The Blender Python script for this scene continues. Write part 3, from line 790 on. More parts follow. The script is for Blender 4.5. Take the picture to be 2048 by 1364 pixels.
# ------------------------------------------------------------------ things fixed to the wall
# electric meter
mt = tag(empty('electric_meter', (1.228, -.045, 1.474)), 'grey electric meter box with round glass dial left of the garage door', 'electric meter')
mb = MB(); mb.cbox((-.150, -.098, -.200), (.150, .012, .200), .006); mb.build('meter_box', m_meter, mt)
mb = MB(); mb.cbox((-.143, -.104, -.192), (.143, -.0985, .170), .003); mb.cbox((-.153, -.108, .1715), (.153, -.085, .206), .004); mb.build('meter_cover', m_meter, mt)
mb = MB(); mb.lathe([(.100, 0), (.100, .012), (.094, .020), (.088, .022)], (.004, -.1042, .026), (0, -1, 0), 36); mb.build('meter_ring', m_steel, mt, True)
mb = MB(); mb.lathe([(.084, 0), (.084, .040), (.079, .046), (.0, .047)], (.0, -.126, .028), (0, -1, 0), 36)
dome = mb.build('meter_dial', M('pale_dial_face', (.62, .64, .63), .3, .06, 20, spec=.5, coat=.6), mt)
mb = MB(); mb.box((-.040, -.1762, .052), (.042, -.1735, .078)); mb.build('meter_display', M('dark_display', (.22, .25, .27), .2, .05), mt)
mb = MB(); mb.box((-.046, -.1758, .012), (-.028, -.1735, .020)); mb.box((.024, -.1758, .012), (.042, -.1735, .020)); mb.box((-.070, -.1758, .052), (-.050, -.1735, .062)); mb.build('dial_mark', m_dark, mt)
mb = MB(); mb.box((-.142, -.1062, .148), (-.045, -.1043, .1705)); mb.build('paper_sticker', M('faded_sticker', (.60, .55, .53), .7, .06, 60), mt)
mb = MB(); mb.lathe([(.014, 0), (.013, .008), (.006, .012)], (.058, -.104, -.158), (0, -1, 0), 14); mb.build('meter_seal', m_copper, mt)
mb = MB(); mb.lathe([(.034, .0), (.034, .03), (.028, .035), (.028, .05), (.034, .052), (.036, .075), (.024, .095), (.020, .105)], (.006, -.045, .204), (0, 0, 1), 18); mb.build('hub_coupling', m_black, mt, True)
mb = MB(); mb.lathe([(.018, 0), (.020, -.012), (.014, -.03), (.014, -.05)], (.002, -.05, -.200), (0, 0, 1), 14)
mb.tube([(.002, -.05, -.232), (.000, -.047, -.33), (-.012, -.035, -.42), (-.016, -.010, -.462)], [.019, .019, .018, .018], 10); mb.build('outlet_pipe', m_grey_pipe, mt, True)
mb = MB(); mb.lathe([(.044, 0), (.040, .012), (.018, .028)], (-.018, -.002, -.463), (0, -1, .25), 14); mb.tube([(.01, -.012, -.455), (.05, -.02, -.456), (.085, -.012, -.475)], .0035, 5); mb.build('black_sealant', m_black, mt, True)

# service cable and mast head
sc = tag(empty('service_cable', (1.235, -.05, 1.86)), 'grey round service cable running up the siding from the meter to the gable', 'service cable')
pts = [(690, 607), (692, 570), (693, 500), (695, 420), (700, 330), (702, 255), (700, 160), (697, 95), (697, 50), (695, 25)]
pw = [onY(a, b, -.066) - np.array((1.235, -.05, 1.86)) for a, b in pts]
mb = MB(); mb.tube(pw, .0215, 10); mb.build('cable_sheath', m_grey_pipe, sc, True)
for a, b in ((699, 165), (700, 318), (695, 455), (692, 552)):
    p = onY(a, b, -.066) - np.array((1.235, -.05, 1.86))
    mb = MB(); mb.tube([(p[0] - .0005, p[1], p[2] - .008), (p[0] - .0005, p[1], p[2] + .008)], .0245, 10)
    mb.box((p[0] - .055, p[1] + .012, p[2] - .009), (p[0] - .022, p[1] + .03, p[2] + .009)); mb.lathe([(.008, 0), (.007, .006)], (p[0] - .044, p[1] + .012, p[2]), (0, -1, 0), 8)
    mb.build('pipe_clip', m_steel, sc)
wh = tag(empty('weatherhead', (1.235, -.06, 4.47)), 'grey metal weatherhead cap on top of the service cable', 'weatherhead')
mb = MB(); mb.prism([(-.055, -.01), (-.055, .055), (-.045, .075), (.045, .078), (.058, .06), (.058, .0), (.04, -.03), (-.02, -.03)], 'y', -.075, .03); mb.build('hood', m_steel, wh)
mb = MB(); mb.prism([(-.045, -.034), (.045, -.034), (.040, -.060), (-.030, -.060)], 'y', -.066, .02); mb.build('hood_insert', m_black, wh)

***

Check every line of the material for the string "from" and give the number of lines that have it, without anything else.

2